* Begin RAW DATA *

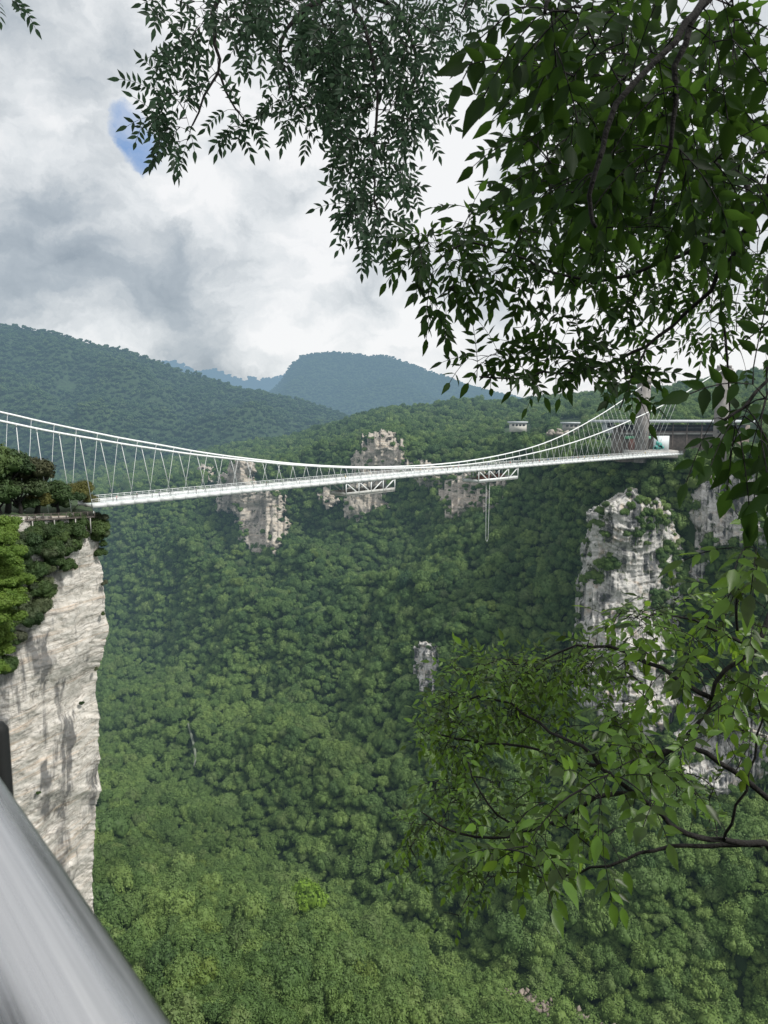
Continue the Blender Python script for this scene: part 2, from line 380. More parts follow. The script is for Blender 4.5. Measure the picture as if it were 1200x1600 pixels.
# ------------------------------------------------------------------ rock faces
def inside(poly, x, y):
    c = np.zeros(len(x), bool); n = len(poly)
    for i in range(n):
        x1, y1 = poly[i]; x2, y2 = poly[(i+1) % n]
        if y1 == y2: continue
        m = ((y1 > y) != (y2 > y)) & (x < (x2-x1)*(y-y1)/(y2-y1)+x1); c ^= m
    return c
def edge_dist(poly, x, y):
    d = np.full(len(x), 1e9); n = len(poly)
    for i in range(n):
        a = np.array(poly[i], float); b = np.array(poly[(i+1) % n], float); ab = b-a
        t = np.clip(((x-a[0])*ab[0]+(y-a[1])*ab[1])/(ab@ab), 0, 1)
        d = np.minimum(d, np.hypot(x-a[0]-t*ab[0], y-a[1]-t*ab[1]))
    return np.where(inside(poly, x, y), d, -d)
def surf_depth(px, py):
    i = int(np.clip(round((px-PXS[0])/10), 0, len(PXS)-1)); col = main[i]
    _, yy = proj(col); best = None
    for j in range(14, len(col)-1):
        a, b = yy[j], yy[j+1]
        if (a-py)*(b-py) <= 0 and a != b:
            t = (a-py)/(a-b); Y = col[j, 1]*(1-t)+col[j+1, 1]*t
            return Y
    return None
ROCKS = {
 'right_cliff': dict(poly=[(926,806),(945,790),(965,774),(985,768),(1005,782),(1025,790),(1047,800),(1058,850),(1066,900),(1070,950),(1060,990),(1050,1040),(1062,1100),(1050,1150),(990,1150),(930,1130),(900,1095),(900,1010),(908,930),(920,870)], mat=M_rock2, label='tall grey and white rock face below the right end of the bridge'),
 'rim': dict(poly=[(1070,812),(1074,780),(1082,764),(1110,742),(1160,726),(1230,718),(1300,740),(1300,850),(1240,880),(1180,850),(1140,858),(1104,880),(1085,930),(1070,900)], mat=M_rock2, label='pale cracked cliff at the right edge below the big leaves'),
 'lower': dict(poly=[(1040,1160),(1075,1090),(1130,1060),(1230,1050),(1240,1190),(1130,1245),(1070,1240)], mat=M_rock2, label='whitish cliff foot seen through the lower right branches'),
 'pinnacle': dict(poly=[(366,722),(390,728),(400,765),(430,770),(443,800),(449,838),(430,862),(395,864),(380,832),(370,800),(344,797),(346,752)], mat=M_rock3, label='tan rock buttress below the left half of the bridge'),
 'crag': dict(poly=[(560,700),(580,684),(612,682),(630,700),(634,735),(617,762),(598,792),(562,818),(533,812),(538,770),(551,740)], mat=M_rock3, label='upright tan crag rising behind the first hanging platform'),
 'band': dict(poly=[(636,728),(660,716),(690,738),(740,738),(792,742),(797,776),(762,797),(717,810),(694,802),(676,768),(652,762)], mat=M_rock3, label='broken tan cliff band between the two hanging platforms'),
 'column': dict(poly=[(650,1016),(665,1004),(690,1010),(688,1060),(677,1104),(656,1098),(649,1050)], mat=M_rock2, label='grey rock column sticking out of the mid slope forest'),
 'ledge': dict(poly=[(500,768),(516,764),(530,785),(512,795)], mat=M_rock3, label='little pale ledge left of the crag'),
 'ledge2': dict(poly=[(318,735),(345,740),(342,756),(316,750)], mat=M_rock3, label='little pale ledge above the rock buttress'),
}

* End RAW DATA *

◆ GIVEN INSTRUCTION ◆
What is needed is an exact reproduction of the data, pictures excluded.

◆ RESPONSE TO THE EXERCISE ◆
Continue the Blender Python script for this scene: part 2, from line 380. More parts follow. The script is for Blender 4.5. Measure the picture as if it were 1200x1600 pixels.
# ------------------------------------------------------------------ rock faces
def inside(poly, x, y):
    c = np.zeros(len(x), bool); n = len(poly)
    for i in range(n):
        x1, y1 = poly[i]; x2, y2 = poly[(i+1) % n]
        if y1 == y2: continue
        m = ((y1 > y) != (y2 > y)) & (x < (x2-x1)*(y-y1)/(y2-y1)+x1); c ^= m
    return c
def edge_dist(poly, x, y):
    d = np.full(len(x), 1e9); n = len(poly)
    for i in range(n):
        a = np.array(poly[i], float); b = np.array(poly[(i+1) % n], float); ab = b-a
        t = np.clip(((x-a[0])*ab[0]+(y-a[1])*ab[1])/(ab@ab), 0, 1)
        d = np.minimum(d, np.hypot(x-a[0]-t*ab[0], y-a[1]-t*ab[1]))
    return np.where(inside(poly, x, y), d, -d)
def surf_depth(px, py):
    i = int(np.clip(round((px-PXS[0])/10), 0, len(PXS)-1)); col = main[i]
    _, yy = proj(col); best = None
    for j in range(14, len(col)-1):
        a, b = yy[j], yy[j+1]
        if (a-py)*(b-py) <= 0 and a != b:
            t = (a-py)/(a-b); Y = col[j, 1]*(1-t)+col[j+1, 1]*t
            return Y
    return None
ROCKS = {
 'right_cliff': dict(poly=[(926,806),(945,790),(965,774),(985,768),(1005,782),(1025,790),(1047,800),(1058,850),(1066,900),(1070,950),(1060,990),(1050,1040),(1062,1100),(1050,1150),(990,1150),(930,1130),(900,1095),(900,1010),(908,930),(920,870)], mat=M_rock2, label='tall grey and white rock face below the right end of the bridge'),
 'rim': dict(poly=[(1070,812),(1074,780),(1082,764),(1110,742),(1160,726),(1230,718),(1300,740),(1300,850),(1240,880),(1180,850),(1140,858),(1104,880),(1085,930),(1070,900)], mat=M_rock2, label='pale cracked cliff at the right edge below the big leaves'),
 'lower': dict(poly=[(1040,1160),(1075,1090),(1130,1060),(1230,1050),(1240,1190),(1130,1245),(1070,1240)], mat=M_rock2, label='whitish cliff foot seen through the lower right branches'),
 'pinnacle': dict(poly=[(366,722),(390,728),(400,765),(430,770),(443,800),(449,838),(430,862),(395,864),(380,832),(370,800),(344,797),(346,752)], mat=M_rock3, label='tan rock buttress below the left half of the bridge'),
 'crag': dict(poly=[(560,700),(580,684),(612,682),(630,700),(634,735),(617,762),(598,792),(562,818),(533,812),(538,770),(551,740)], mat=M_rock3, label='upright tan crag rising behind the first hanging platform'),
 'band': dict(poly=[(636,728),(660,716),(690,738),(740,738),(792,742),(797,776),(762,797),(717,810),(694,802),(676,768),(652,762)], mat=M_rock3, label='broken tan cliff band between the two hanging platforms'),
 'column': dict(poly=[(650,1016),(665,1004),(690,1010),(688,1060),(677,1104),(656,1098),(649,1050)], mat=M_rock2, label='grey rock column sticking out of the mid slope forest'),
 'ledge': dict(poly=[(500,768),(516,764),(530,785),(512,795)], mat=M_rock3, label='little pale ledge left of the crag'),
 'ledge2': dict(poly=[(318,735),(345,740),(342,756),(316,750)], mat=M_rock3, label='little pale ledge above the rock buttress'),
}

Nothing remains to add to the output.